Henning Klevjer analyzes such attacks in his latest research paper

Aug 31, 2012 12:21 GMT  ·  By

In a paper he recently released, Henning Klevjer – an information security student at the University of Oslo in Norway –, shows that cybercriminals may improve phishing attacks by relying on the communications standard known as the uniform resource identifier (URI).

The expert explains that attackers could develop stand-alone phishing pages, the content of which can be encoded in Base64 to mask its real intentions. This encoded page can be then placed inside a URI.

Basically, URIs are URLs that don’t point to remote locations. Instead, they include all the data that’s displayed to the user.

According to Paul Roberts of Sophos, Klevjer demonstrated his findings by creating a fake Wikipedia webpage by utilizing this technique. Apparently, he was able to shrink the fairly large URI (24,682 characters) into only 26 characters by using URL shortening services – which apparently play a key role in these attacks.

“The problem is that there are few defenses against this type of phishing. The web browser will not connect to any external resource to display the phish, unless images are included from remote sites (they could also be embedded). The only limit is whatever size limit to URLs the browser imposes,” Johannes Ullrich of SANS explained.

“From a phishing perspective, this will allow inserting the form, but you will still need a web server to receive the data. Unless of course, you can exfiltrate this via DNS.”

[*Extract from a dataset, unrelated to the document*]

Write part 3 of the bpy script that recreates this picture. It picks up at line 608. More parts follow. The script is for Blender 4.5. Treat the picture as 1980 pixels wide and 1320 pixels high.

The use of URIs for malicious purposes is not new, but it’s clear that as more research goes into this topic, cybercriminals will turn their attention to it.

Currently, some web browsers are designed to mitigate such attacks. For instance, Chrome blocks redirection to data URLs and newer versions of Internet Explorer limit the amount of data that can be packed into them. However, Opera and Firefox execute them without any difficulties.